Paralelamente, los hombres han sido educados para asumir su obligación de aportar dinero a la casa familiar, y también para asumir su superioridad, para contener sus sentimientos, para sentirse libres, para tomar el mando, para alcanzar el éxito económico. También han sido educados para necesitar una mujer a su lado que lo nutra, que le limpie el uniforme de trabajo y el traje de los domingos, que le dé hijos, que le cuide cuando enferma,  y que lleve una vida en torno a sus necesidades, siempre dispuesta para agradarle. Son muchas las mujeres heterosexuales que han sacrificado su vida personal, su profesión y sus propias metas para propiciar el desarrollo profesional de sus maridos.
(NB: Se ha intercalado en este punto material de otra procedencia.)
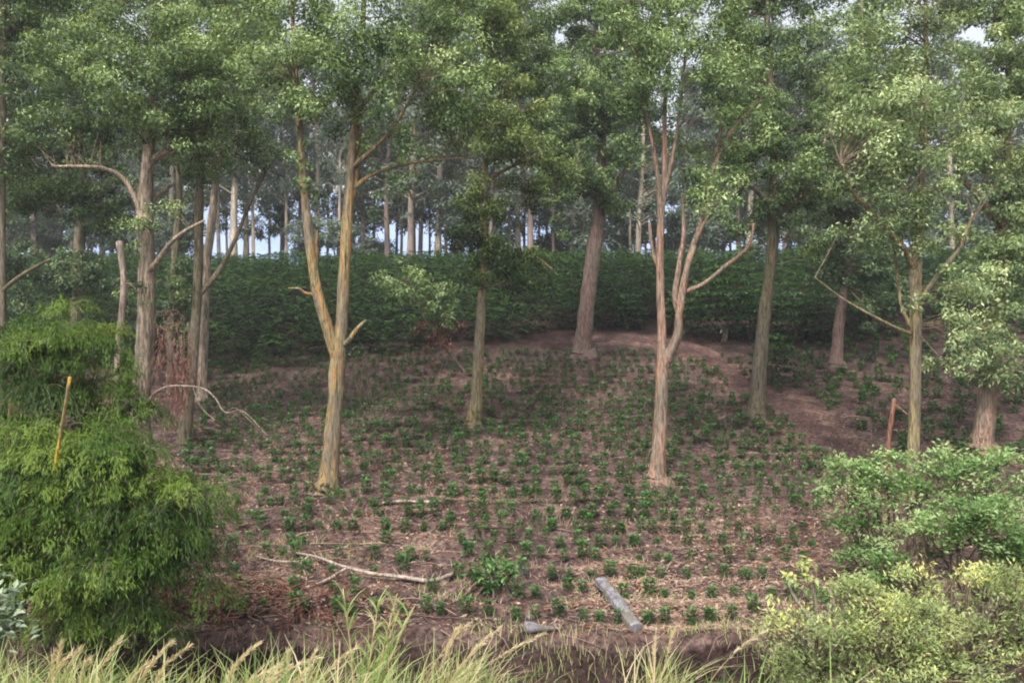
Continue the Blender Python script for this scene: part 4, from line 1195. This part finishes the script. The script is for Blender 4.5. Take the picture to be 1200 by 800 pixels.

Antiguamente, por mandato expreso de la ley; actualmente, obligadas por la carga reproductiva que asumimos sin ayuda del Estado, y por la discriminación salarial y la desigualdad de oportunidades. Además, se nos seduce a través del amor romántico, que nos hace ver en sus happy end que el día más importante en la vida de una mujer es el de su boda con un hombre. El romanticismo patriarcal  nos hace creer que debemos competir con otras mujeres, que tener un hombre al lado es todo lo que necesitamos para ser felices, y que lo importante es no perderlo, aunque para ello tengamos que olvidar nuestros sueños, aspiraciones y metas.









El sacrificio entendido como una capacidad propia de la naturaleza femenina ha mantenido a muchas mujeres en un eterno segundo plano con respecto a sus maridos. Cuando logramos incorporarnos al mercado laboral, el patriarcado reservaba para nosotras oficios relacionados con la belleza (azafatas, modelos, peluqueras, maquilladoras), el servicio doméstico (criadas, asistentas, camareras), la crianza y la educación (maestras, profesoras), la salud (enfermeras, cuidadoras), labores de limpieza e higiene, corte y confección, o tareas administrativas (secretariado, coordinación), todas ellas asociadas a las tareas del ámbito doméstico, y peor pagadas que las profesiones consideradas masculinas.







En la actualidad la división genérica de roles ya no es tan rígida como antaño, y por fin las mujeres hemos accedido masivamente a la educación y al mercado de trabajo gracias a la lucha feminista. El aspecto más negativo de esta "igualdad" es, sin embargo, que las mujeres tienen una doble jornada laboral; emplean ocho horas en trabajar asalariadamente, y otras tantas en las tareas domésticas y reproductivas, con lo cual viven sobrecargadas de trabajo y con muy poco tiempo para descansar. La falta de un espacio y tiempo propios pasa factura a la larga, porque sienten que su vida está dedicada a los demás (a las empresas e instituciones en las que trabajan, a los hijos, hijas y maridos) y muchas veces la dificultad de conciliar vida laboral, familiar y personal hace que posterguen su desarrollo profesional en pos de las necesidades del resto. 






Afortunadamente, existen hombres que apoyan la batalla por la Igualdad, y son muchos los padres, hermanos y maridos que han apoyado la emancipación femenina, en la fábrica, en la oficina, en la calle y en el hogar. Progresivamente, aumentan los hombres que asumen las tareas domésticas como algo propio o compartido, que disfrutan de la crianza de sus hijas e hijos, y que apoyan los proyectos vitales de sus compañeras.






Y en España, al menos, los hombres pueden disfrutar del permiso de paternidad, a pesar de que es muy corto comparado con los países europeos del norte, y a pesar de que aún las empresas miran con recelo a los hombres que quieren disfrutar de su paternidad y acompañar y ayudar a su compañera tras el parto.





Y es que, a pesar de que el mundo laboral no permite la crianza plena de niños y niñas, algo está cambiando en las relaciones eróticas y afectivas entre hombres y mujeres; prueba de ello son las parejas que tratan de construir relaciones igualitarias y que comparten por igual las tareas productivas y reproductivas. Más allá de la tradicional relación amorosa de dominación y sumisión, estas nuevas parejas trabajan en equipo, ayudándose mutuamente con el cuidado de niñas, y familiares enfermos  o ancianos, las labores domésticas y el desarrollo profesional de ambos miembros, compartiendo el peso de las tareas de una manera equilibrada.

Una forma de crear una sociedad más igualitaria sería poder diferenciar el amor y la necesidad, construir redes de ayuda mutua y solidaridad más allá de la pareja,  y empoderar a las mujeres para que puedan ejercer la profesión que deseen sin renunciar a nada, sin tener que sacrificarse por nadie.

Aún queda mucho camino por recorrer y muchas resistencias (femeninas y masculinas) que superar; pero es fundamental, creo, potenciar la autonomía de mujeres y hombres, y acabar con la discriminación laboral y económica que nos ata, a unas y a otros,  a relaciones afectivas basadas en la dependencia mutua.